Goal:
Transcribe every line of the records verbatim.

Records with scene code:
:::
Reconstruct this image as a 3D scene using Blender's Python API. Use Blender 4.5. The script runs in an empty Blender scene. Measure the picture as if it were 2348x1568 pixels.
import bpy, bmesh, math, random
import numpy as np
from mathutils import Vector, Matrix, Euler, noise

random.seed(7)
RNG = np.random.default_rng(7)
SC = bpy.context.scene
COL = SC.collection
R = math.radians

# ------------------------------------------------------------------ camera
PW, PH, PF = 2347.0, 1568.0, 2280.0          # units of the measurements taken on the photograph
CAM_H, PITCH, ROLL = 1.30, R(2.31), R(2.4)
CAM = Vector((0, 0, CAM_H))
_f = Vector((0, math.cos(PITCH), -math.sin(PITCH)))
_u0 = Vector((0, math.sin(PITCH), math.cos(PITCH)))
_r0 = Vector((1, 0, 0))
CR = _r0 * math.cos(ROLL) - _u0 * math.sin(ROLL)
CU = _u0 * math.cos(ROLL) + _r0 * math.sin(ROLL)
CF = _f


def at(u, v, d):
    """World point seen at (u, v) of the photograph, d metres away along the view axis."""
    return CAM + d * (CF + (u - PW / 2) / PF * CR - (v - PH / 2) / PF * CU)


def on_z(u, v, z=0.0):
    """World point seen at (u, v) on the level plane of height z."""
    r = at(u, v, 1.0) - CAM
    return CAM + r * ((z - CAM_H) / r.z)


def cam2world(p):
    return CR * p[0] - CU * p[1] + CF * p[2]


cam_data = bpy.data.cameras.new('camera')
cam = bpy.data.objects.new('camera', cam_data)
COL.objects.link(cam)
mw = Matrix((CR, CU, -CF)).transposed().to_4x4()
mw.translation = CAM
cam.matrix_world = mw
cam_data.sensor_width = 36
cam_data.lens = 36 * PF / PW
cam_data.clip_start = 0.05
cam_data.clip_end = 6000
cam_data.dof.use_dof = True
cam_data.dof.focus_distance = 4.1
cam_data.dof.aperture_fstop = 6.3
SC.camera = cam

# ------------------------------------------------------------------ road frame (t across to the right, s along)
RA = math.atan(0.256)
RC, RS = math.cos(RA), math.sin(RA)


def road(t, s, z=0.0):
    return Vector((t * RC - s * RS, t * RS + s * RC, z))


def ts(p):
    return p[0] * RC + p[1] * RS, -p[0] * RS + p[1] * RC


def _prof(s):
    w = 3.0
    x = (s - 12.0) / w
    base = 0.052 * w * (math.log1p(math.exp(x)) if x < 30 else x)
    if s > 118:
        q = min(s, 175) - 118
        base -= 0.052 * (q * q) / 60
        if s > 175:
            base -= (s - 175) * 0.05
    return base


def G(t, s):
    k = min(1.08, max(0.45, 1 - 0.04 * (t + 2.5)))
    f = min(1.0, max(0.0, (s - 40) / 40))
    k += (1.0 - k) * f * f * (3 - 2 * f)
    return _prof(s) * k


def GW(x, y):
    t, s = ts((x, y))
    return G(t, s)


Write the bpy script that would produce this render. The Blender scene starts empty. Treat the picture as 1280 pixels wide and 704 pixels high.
:::
Response for this exercise:
Reconstruct this image as a 3D scene using Blender's Python API. Use Blender 4.5. The script runs in an empty Blender scene. Measure the picture as if it were 2348x1568 pixels.
import bpy, bmesh, math, random
import numpy as np
from mathutils import Vector, Matrix, Euler, noise

random.seed(7)
RNG = np.random.default_rng(7)
SC = bpy.context.scene
COL = SC.collection
R = math.radians

# ------------------------------------------------------------------ camera
PW, PH, PF = 2347.0, 1568.0, 2280.0          # units of the measurements taken on the photograph
CAM_H, PITCH, ROLL = 1.30, R(2.31), R(2.4)
CAM = Vector((0, 0, CAM_H))
_f = Vector((0, math.cos(PITCH), -math.sin(PITCH)))
_u0 = Vector((0, math.sin(PITCH), math.cos(PITCH)))
_r0 = Vector((1, 0, 0))
CR = _r0 * math.cos(ROLL) - _u0 * math.sin(ROLL)
CU = _u0 * math.cos(ROLL) + _r0 * math.sin(ROLL)
CF = _f


def at(u, v, d):
    """World point seen at (u, v) of the photograph, d metres away along the view axis."""
    return CAM + d * (CF + (u - PW / 2) / PF * CR - (v - PH / 2) / PF * CU)


def on_z(u, v, z=0.0):
    """World point seen at (u, v) on the level plane of height z."""
    r = at(u, v, 1.0) - CAM
    return CAM + r * ((z - CAM_H) / r.z)


def cam2world(p):
    return CR * p[0] - CU * p[1] + CF * p[2]


cam_data = bpy.data.cameras.new('camera')
cam = bpy.data.objects.new('camera', cam_data)
COL.objects.link(cam)
mw = Matrix((CR, CU, -CF)).transposed().to_4x4()
mw.translation = CAM
cam.matrix_world = mw
cam_data.sensor_width = 36
cam_data.lens = 36 * PF / PW
cam_data.clip_start = 0.05
cam_data.clip_end = 6000
cam_data.dof.use_dof = True
cam_data.dof.focus_distance = 4.1
cam_data.dof.aperture_fstop = 6.3
SC.camera = cam

# ------------------------------------------------------------------ road frame (t across to the right, s along)
RA = math.atan(0.256)
RC, RS = math.cos(RA), math.sin(RA)


def road(t, s, z=0.0):
    return Vector((t * RC - s * RS, t * RS + s * RC, z))


def ts(p):
    return p[0] * RC + p[1] * RS, -p[0] * RS + p[1] * RC


def _prof(s):
    w = 3.0
    x = (s - 12.0) / w
    base = 0.052 * w * (math.log1p(math.exp(x)) if x < 30 else x)
    if s > 118:
        q = min(s, 175) - 118
        base -= 0.052 * (q * q) / 60
        if s > 175:
            base -= (s - 175) * 0.05
    return base


def G(t, s):
    k = min(1.08, max(0.45, 1 - 0.04 * (t + 2.5)))
    f = min(1.0, max(0.0, (s - 40) / 40))
    k += (1.0 - k) * f * f * (3 - 2 * f)
    return _prof(s) * k


def GW(x, y):
    t, s = ts((x, y))
    return G(t, s)


Write the bpy script that would produce this render. The Blender scene starts empty. Treat the picture as 1280 pixels wide and 704 pixels high.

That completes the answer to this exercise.